Politics Explained

Can a no-deal Brexit still be avoided – or is it too late?

Europe’s exasperated groans about the stalling Brexit progress are growing louder, writes Sean O'Grady. Should we accept there isn’t enough time left to thrash out a deal?

Thursday 27 August 2020 17:58 BST
The EU’s Brexit negotiator Michel Barnier recently said trade talks were ‘going backwards more than forwards’
The EU’s Brexit negotiator Michel Barnier recently said trade talks were ‘going backwards more than forwards’ (Reuters)

It is a worrying (at least for some) index of how badly the UK-EU trade talks are going that the German government has dropped the item from the next meeting of the EU’s college of ambassadors. There is simply nothing to report back on, and nothing for the 27 diplomats to confer with their respective governments about.

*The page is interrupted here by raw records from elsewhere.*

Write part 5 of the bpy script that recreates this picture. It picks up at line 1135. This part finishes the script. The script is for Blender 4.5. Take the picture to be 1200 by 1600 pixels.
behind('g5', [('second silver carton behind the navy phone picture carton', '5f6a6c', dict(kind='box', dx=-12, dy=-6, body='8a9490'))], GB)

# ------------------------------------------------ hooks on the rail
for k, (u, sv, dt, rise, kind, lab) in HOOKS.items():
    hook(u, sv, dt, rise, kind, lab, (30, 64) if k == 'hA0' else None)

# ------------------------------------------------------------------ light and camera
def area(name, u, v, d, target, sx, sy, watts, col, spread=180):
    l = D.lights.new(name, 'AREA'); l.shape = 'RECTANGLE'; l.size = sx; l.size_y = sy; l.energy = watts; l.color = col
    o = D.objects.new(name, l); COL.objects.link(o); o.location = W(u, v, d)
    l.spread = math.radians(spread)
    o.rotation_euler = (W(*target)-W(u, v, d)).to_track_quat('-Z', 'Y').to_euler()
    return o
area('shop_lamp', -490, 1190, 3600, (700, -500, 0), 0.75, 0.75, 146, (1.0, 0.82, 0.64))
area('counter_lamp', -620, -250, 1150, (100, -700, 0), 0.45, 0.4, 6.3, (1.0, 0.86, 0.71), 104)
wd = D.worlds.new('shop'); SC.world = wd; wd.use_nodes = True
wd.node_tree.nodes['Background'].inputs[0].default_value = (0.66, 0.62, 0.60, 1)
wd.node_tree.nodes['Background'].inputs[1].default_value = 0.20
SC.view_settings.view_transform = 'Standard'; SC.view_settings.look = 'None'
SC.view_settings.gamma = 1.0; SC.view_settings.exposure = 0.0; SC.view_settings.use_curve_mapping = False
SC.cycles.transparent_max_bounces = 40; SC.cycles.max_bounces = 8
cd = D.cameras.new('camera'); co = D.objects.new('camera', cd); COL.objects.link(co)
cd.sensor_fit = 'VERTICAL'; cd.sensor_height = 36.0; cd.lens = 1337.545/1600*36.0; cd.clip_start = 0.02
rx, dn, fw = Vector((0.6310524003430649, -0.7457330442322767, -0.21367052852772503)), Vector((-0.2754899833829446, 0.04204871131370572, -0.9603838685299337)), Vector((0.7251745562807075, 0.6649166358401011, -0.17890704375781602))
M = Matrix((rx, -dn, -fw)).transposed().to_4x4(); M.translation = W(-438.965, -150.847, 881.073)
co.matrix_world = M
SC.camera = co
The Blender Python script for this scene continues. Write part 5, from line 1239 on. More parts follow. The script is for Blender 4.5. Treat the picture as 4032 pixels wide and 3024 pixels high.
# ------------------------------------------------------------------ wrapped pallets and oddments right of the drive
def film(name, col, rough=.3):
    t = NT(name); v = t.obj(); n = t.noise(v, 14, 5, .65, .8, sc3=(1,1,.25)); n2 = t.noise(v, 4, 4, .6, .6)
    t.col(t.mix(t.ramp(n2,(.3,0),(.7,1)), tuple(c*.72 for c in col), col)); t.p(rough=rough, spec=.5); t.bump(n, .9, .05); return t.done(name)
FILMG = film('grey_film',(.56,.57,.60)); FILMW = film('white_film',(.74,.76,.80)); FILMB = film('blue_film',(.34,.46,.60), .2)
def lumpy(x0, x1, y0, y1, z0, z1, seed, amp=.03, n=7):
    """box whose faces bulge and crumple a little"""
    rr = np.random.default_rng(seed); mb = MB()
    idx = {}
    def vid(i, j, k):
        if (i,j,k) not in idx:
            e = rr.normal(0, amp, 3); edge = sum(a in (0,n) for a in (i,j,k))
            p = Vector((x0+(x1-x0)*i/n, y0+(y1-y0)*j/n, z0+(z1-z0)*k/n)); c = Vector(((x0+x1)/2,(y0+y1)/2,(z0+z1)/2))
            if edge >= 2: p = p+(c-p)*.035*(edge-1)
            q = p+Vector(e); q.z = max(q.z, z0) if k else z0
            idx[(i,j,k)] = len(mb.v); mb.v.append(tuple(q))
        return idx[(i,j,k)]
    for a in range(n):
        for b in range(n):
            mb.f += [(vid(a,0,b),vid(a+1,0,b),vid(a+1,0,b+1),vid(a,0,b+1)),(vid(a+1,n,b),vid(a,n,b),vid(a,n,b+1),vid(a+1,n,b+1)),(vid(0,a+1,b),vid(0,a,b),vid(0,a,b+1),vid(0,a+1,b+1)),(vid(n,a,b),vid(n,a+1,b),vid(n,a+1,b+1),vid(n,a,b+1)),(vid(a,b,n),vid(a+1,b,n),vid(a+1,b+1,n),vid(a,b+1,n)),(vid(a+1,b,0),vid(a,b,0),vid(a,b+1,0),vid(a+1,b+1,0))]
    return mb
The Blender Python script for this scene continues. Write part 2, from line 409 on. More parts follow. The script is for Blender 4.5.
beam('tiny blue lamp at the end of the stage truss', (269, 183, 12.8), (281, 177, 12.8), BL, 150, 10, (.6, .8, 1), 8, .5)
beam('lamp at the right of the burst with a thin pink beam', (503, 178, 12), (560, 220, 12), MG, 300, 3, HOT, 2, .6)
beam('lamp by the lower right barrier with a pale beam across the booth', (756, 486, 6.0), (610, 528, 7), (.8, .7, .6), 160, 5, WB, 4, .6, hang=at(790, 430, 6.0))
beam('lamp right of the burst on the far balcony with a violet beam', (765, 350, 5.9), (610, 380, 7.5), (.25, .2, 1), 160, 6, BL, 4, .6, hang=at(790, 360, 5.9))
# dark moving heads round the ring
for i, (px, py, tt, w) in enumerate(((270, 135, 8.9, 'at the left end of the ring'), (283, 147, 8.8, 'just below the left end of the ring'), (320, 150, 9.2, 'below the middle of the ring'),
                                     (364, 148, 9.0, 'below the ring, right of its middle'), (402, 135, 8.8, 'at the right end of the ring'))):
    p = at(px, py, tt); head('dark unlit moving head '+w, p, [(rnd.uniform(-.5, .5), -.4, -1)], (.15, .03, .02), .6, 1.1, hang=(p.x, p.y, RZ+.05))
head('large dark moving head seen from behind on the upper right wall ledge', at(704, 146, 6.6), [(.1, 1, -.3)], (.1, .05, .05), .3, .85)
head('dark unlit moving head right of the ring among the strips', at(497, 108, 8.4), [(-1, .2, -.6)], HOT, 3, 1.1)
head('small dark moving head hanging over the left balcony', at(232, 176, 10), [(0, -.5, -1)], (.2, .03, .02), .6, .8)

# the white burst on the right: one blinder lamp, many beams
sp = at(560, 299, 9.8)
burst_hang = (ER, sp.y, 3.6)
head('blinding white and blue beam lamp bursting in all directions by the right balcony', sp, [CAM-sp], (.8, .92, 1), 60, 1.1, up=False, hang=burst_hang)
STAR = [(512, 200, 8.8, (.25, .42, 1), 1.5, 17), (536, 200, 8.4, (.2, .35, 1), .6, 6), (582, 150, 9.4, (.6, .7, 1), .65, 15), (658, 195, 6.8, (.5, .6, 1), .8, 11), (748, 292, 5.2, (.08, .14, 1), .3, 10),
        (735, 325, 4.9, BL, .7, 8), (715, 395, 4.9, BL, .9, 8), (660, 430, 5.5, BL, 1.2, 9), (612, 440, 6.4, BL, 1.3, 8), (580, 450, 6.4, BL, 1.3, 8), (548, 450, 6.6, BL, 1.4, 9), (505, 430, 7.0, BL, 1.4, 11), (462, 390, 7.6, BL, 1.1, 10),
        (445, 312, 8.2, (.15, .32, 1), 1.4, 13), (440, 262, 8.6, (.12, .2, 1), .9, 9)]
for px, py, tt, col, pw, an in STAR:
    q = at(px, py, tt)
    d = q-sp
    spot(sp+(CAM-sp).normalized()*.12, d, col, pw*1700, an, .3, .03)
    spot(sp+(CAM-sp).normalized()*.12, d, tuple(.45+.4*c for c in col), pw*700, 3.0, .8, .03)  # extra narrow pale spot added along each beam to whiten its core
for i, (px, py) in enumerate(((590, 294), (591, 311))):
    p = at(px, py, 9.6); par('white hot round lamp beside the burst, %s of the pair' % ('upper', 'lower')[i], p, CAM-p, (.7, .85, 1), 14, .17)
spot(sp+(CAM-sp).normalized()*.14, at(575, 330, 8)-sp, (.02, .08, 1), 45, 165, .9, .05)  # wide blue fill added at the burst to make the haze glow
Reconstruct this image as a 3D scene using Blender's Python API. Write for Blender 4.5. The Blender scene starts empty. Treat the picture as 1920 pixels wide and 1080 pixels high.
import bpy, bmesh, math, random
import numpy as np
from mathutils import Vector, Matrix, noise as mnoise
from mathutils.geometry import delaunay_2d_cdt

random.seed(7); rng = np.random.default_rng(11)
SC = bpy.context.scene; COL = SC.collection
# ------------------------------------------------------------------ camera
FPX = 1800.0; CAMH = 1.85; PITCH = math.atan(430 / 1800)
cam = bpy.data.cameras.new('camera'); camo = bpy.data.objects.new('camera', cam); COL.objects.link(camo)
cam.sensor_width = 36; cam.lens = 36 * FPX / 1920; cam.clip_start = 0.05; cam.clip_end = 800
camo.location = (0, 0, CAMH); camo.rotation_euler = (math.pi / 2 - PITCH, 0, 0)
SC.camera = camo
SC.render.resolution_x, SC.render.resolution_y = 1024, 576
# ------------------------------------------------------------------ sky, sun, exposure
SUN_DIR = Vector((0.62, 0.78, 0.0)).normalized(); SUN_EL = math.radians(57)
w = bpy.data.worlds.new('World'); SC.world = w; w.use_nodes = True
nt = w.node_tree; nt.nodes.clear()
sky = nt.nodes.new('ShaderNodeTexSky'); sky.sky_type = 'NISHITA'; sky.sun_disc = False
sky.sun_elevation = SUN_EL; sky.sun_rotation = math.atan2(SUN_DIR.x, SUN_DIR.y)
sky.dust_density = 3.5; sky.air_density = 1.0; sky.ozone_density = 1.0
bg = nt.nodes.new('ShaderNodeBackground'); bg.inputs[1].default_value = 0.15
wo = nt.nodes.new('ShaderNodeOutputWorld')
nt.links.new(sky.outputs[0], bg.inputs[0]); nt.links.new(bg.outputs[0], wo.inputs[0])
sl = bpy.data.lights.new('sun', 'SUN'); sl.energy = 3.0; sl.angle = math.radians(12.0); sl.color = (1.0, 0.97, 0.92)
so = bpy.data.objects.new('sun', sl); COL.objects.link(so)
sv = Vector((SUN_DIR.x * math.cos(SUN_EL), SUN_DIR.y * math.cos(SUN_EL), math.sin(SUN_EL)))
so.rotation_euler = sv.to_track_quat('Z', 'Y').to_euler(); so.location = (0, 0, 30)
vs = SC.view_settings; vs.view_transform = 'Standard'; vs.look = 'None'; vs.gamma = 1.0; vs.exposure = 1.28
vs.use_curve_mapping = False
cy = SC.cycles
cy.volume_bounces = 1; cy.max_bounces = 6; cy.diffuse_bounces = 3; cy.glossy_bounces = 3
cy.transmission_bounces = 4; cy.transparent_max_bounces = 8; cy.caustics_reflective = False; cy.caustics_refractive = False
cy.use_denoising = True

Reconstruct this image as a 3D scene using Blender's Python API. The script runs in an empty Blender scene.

As the current holders of the EU’s rotating presidency, the German government is entitled to propose such a move; there appears to have been no objection among the rest of the EU’s member states.

By now, according to the more rosy predictions made in the 2016 referendum campaign, the Europeans and the British would have moved past the transition period and already been trading freely, and on a scale and manner not so very different to when the UK was a full member of the customs union and single market – minus the obligations around free movement of labour and the EU budget. Even ardent Remainers assumed that “leaving” the EU would probably entail continuing engagement with the customs union and/or the single market, in whole or in part.

This is why non-EU states such as, variously, Norway, Switzerland, Turkey and Ukraine who had trade and economic arrangements with the EU were often cited as possible models. So were the EU free trade deals being negotiated with the likes of Canada and Japan. Brexiteers also say that the EU chief negotiator Michel Barnier suggested a “bare bones” free trade deal (no tariffs or quotas) as one of the “sliding scale” of options, shown as steps on a slide at a presentation during the early phase of Brexit. The (non binding) UK-EU Political Declaration, agreed and published alongside the (binding) UK-EU Withdrawal Treaty last October also envisages a broad economic and political partnership of some sort.